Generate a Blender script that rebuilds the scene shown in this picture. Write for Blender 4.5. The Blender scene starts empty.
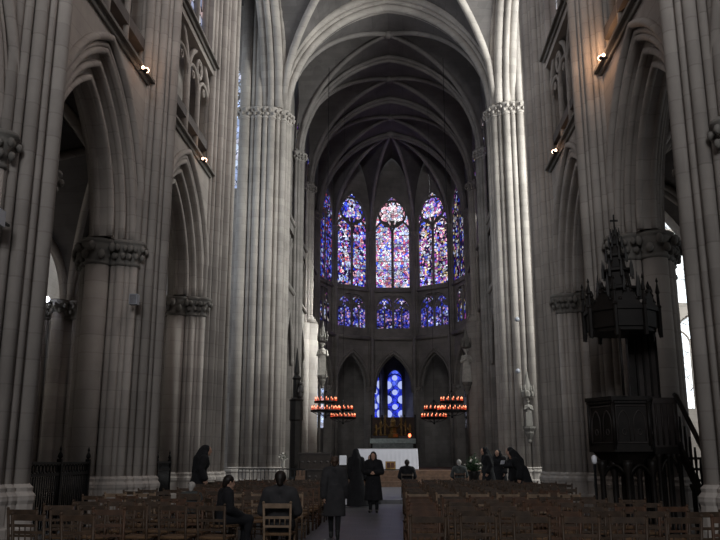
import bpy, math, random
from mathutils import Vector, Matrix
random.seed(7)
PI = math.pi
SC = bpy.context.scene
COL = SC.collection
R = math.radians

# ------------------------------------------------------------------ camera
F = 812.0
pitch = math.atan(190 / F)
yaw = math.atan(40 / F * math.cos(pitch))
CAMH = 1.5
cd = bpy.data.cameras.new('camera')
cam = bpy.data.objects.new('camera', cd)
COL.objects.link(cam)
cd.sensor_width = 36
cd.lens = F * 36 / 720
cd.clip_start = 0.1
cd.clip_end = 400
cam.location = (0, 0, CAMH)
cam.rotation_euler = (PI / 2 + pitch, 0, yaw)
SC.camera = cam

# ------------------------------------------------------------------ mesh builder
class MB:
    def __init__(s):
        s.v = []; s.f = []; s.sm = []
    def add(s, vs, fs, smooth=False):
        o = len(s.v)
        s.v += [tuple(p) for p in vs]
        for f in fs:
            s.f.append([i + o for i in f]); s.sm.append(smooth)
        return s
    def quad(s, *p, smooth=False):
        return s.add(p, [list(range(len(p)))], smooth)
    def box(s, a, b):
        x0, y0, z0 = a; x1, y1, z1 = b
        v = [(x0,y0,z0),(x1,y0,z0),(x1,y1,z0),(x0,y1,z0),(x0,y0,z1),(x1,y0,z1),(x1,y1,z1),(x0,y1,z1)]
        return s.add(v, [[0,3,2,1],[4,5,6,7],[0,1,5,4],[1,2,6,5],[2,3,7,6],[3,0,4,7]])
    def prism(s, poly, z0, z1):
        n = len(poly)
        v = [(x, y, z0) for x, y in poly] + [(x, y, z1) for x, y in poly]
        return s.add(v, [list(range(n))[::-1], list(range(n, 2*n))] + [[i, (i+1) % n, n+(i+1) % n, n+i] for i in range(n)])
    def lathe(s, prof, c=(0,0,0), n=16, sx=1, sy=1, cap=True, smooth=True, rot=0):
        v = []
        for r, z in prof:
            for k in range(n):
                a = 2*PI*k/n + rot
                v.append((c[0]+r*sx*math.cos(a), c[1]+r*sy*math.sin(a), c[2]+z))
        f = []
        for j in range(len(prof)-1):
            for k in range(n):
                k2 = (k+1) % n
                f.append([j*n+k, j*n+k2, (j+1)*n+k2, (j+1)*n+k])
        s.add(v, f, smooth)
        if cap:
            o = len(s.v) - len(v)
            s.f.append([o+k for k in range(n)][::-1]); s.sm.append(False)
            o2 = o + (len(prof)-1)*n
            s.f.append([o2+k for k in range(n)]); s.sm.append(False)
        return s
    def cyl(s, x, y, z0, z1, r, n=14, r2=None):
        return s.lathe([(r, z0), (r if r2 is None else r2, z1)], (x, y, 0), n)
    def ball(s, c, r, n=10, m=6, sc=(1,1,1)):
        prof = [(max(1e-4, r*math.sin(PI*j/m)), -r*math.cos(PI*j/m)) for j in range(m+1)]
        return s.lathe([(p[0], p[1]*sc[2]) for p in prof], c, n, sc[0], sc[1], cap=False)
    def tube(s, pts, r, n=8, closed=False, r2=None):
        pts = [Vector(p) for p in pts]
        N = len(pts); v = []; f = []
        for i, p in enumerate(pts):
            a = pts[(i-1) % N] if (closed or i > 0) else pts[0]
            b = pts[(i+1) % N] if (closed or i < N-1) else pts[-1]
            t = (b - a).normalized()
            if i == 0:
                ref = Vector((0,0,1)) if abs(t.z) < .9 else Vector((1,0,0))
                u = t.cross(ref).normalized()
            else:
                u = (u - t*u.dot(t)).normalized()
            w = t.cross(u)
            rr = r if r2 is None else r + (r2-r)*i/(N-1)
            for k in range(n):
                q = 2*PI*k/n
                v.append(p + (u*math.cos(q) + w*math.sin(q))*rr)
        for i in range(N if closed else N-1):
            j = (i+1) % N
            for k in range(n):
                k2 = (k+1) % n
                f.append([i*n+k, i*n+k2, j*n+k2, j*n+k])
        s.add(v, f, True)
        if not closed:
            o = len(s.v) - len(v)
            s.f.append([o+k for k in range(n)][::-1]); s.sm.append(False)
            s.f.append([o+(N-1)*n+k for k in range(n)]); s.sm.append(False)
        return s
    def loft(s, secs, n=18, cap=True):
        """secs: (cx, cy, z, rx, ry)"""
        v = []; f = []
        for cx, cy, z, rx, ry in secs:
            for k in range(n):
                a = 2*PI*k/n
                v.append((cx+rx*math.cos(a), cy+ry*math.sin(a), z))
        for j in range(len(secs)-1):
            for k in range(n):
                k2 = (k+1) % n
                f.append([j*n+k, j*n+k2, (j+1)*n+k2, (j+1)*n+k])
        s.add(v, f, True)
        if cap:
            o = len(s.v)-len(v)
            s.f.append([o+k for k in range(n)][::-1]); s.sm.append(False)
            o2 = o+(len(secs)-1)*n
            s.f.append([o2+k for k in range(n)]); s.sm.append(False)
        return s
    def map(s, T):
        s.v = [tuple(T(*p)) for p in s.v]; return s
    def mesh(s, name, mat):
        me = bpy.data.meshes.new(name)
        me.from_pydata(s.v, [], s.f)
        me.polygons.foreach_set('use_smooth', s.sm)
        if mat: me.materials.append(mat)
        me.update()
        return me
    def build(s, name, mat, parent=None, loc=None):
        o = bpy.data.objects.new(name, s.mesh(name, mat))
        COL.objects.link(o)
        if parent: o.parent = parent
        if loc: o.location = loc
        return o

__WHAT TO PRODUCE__
Leave out any pictures and return exactly the lines from the beginning of the data through the line with "SC.camera = cam", inclusive.

__EXERCISE RESULT__
Generate a Blender script that rebuilds the scene shown in this picture. Write for Blender 4.5. The Blender scene starts empty.
import bpy, math, random
from mathutils import Vector, Matrix
random.seed(7)
PI = math.pi
SC = bpy.context.scene
COL = SC.collection
R = math.radians

# ------------------------------------------------------------------ camera
F = 812.0
pitch = math.atan(190 / F)
yaw = math.atan(40 / F * math.cos(pitch))
CAMH = 1.5
cd = bpy.data.cameras.new('camera')
cam = bpy.data.objects.new('camera', cd)
COL.objects.link(cam)
cd.sensor_width = 36
cd.lens = F * 36 / 720
cd.clip_start = 0.1
cd.clip_end = 400
cam.location = (0, 0, CAMH)
cam.rotation_euler = (PI / 2 + pitch, 0, yaw)
SC.camera = cam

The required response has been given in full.